Voilà une nouvelle que Stevenson n’aura pas écrite : celle de l’étrange cas du docteur Marc Richter et de Mr.
Black To Comm. Pas besoin de dessin, les deux ne font qu'une seule et même personne. Marc Richter est Hambourgeois dans le civil et patron du label
Dekorder. Label aussi secret que select puisqu’il compte parmi ses hôtes des personnalités aussi enthousiasmantes que
Machinefabriek,
Stephan Mathieu,
Felix Kubin ou très prochainement
Guiseppe Ielasi. Ca méritait d’être signalé.
En tant que
Black To Comm, Marc Richter nous a offert depuis 2006, en plus d’une armada de maxis et d’une collaboration remarquée aux côtés de
Machinefabriek, trois albums sortis sur son propre label. Mais de façon inattendue, et c'est là qu'est l'étrange, ces albums n'ont jamais offert plus qu'un ambient ronronnant aux références souvent trop évidentes. Frustrant. Surtout, quand en filigrane on pouvait y déceler un véritable potentiel. Qu'en est-il alors de cet
Alphabet 1968 ? Pour être honnête, je ne m’y serais sans doute pas attardé si il n’était sorti sur le très recommandable label
Type Records. Mais les apparences sont parfois trompeuses...
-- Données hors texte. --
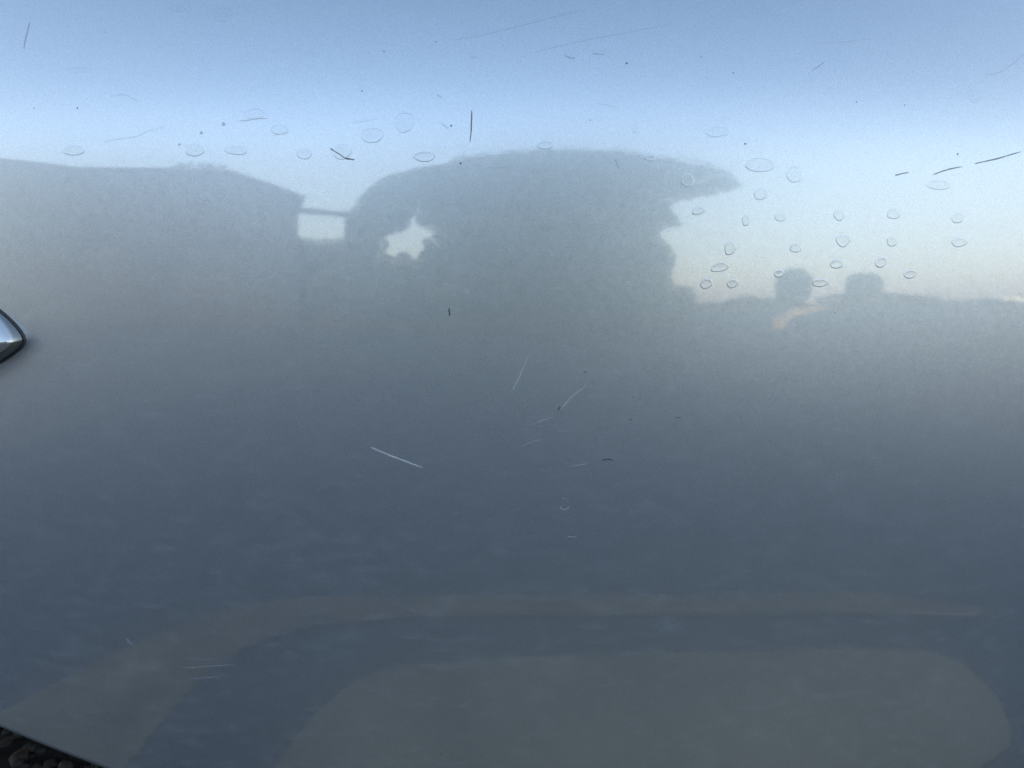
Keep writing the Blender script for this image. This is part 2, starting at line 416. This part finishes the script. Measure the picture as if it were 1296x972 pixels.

Pour couper court à tout suspens,
Alphabet 1968 est un disque aux multiples visages, tour à tour désopilant, déconcertant, étonnant puis décevant. Si la maîtrise technique, chose un peu bâtarde certes, est au rendez-vous, le disque pèche fondamentalement par son manque de cohérence. A force de multiplier les atmosphères et les citations en forme de démonstrations musicologiques,
Alphabet 1968 tombe dans le piège du catalogue, ou pire : du petit précis d’ambient music des années 2000. Ainsi, la pièce introductive
Jonathan tape dans le dark ambient et le field recordings avant de virer au son du piano de la finlandaise
Jonna Karanka (alias
Kuupuu) dans une sorte d’
Aloof Proof hitchcockien (rebelote sur
Amateur).
Forst quant à elle dit mot pour mot ce qu’on a déjà entendu en mieux chez
Gas. Puis vient un court interlude folktronica aussi fantaisiste que surprenant (
Rauschen et
Musik für Alle), parfait exemple de rupture de ton auquel l'album nous habitue tout du long. Enfin d'autres pistes, elles, évoquent de façon confondante
Machinefabriek, ou
Fennesz (
Traum GmBH). La liste étant je crois non-exhaustive.
Il manque une âme à ce disque. Pour preuve
Alphabet 1968 ne va jamais au delà de la prouesse technique et de la citation à de rares exceptions près : le symphonique
Hotel Freund aux ambiances de conte filmique, et les drones de
Void à la
Sunn O))), rehaussés habilement au son d’un mælstrom de cuivres et de samples en tout genre.
Alphabet 1968, s'il s'avère être au dessus de la moyenne, a de quoi déconcerter son auditoire. A vous de juger.